実は、私は乗馬もするのですが、乗馬は仕事のプラスになることはほとんどないです。そこが、ゴルフと他のスポーツとの違いですね。それから高齢になっても続けられるスポーツというのもゴルフを続けている理由です。70歳代の方とでも一緒になって楽しく回れるというのは凄いことだと思います。
鹿島 適度な運動になるから健康増進にも繋がりますね。最後にお気に入りのゴルフ場を教えてください。
冨田 武蔵丘ゴルフコースと久邇カントリークラブが好きです。池袋駅からレッドアロー号で飯能駅まで行き、そこからタクシーで10分。交通の便が抜群にいいです。駅前にホテルもあるので前泊で行くことが多いです。それから埼玉県にある平成倶楽部も好きです。平成倶楽部は好スコアが出やすいので接待向きです。
鹿島 引退の危機が訪れた時は、平成倶楽部で好スコアを出してきてください(笑)。本日はありがとうございました。
■私のNEWギア速報
今回ご登場いただいた冨田さんは、年間でいくつものアイアンセットやドライバー、パターを買い替えるほどギア好きで、〝練習しなくてもうまく打てるクラブこそが、自分に合った良いクラブ〟というのがモットーだという。
「過去にはクラブを複数購入して、すぐそのままゴルフ場に持っていったこともあります。打つ時にビニールの梱包を解いていたら、同伴者の方が驚いた様子でこちらを見ていました」と、冨田さんは柔和な表情で語る。

一方で、冨田さんは自分に合わない道具に対しては素早くシビアな意思決定でクビにする。ハーフラウンドで見切りをつけたアイアンやパターもあるとのこと。そんな冨田さんが最近購入したのはピンのG400ドライバー。
「これを使うと飛距離はそれほどではないが、テレビドラマのドクターXの大門加奈子のように“私、失敗しないから…”になれます(笑)」と好感触。購入直後にビンタン島でラウンドしたところ、ベストスコアを更新したのだとか。
■プロフィール
鹿島永悟(EIGO KASHIMA)
WEBディレクションジャパン代表取締役。

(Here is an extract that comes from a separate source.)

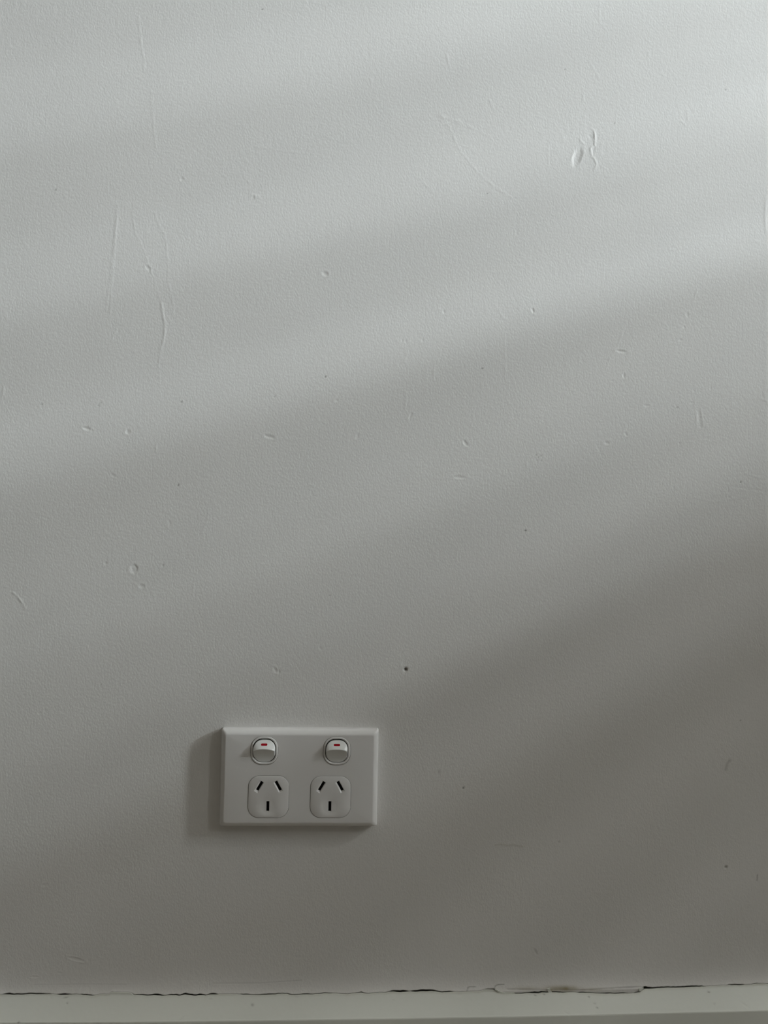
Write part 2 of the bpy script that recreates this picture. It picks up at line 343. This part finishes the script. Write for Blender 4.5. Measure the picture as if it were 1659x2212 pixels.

東証一部上場企業から弁護士法人に宗教法人まで幅広いクライアントを持つインターネット集客の専門家。2017年10月より、クラウド顧問コンサルティングにてインターネット戦略の顧問として参画。ゴルフは2017年2月19日にデビュー。ベストスコア101と目下奮闘中。日本ゴルフジャーナリスト協会会員。
冨田賢
(SATOSHI TOMITA)
慶應義塾大学大学院・後期博士課程修了、博士号(Ph.D.)取得。京都大学大学院経済学研究科修了、経済学修士。経営コンサルティング会社を東京・青山にて、10年以上経営し、200社以上の実績。また、東証1部上場企業の複数のコーポレート・ベンチャーキャピタル・ファンドを複数、受託運用を行う。2017年4月~立教大学大学院ビジネスデザイン研究科(MBA)・教授に就任。カリフォルニア大学サンディエゴ校・客員研究員も兼務。 2019年3月、社名を、コーポレート・ベンチャーキャピタル・ジャパン(株)(CVC JAPAN)に変更し、大手・中堅企業のCVC運営に注力。 ベストスコア93。